* _Task description_:
The exercise asks you to copy every line below in which "scene" appears.

* _Exercise material_:

_____

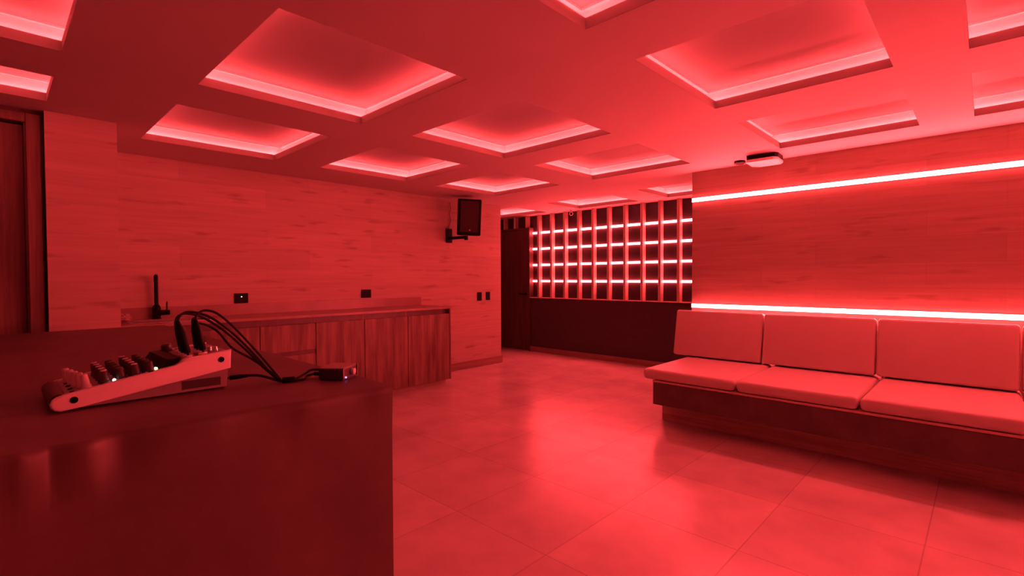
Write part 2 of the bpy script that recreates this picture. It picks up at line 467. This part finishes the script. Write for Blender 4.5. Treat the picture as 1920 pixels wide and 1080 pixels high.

_____

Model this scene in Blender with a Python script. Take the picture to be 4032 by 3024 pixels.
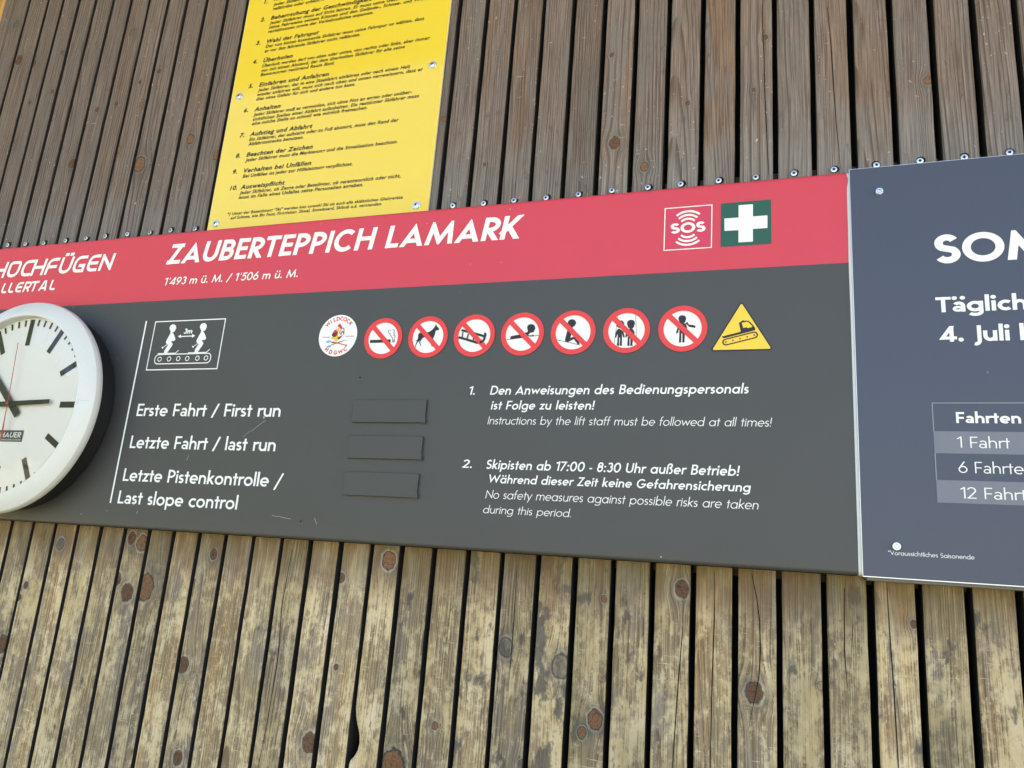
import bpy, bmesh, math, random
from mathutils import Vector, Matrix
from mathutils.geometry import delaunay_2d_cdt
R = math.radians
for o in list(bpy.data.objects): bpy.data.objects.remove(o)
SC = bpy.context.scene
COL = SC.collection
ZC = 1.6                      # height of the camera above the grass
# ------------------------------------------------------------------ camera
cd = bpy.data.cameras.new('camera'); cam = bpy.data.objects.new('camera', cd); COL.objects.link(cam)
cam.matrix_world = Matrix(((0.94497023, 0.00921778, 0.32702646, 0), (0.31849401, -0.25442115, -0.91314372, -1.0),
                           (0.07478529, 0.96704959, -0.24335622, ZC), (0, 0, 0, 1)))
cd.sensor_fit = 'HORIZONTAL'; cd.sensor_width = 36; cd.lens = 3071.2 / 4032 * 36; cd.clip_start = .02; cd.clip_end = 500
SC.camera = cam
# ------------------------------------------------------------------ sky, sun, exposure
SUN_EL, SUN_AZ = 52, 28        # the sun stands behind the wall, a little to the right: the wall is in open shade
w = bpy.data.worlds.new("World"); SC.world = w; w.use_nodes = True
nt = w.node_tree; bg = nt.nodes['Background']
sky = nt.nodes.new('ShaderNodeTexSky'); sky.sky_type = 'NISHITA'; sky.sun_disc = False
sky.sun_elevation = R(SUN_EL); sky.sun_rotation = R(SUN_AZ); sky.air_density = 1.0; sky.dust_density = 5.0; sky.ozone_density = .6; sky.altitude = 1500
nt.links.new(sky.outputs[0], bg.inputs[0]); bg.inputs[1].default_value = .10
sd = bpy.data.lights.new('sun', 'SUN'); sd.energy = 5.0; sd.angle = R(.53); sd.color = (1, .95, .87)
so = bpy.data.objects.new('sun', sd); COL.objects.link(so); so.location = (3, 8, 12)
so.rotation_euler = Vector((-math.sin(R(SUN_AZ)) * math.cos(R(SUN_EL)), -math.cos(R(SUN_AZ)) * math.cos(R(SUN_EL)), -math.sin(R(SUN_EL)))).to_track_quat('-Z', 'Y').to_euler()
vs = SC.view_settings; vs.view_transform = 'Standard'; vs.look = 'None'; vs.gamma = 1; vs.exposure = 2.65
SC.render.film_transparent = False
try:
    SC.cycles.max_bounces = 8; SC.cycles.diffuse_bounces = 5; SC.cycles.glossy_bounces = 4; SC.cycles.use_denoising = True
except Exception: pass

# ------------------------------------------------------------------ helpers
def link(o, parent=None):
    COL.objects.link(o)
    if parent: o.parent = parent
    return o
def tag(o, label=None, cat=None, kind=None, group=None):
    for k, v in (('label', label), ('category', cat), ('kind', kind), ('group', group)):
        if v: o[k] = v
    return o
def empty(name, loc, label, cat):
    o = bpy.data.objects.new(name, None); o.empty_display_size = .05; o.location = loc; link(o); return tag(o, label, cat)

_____

* _Output for this task_:
Model this scene in Blender with a Python script. Take the picture to be 4032 by 3024 pixels.
SC = bpy.context.scene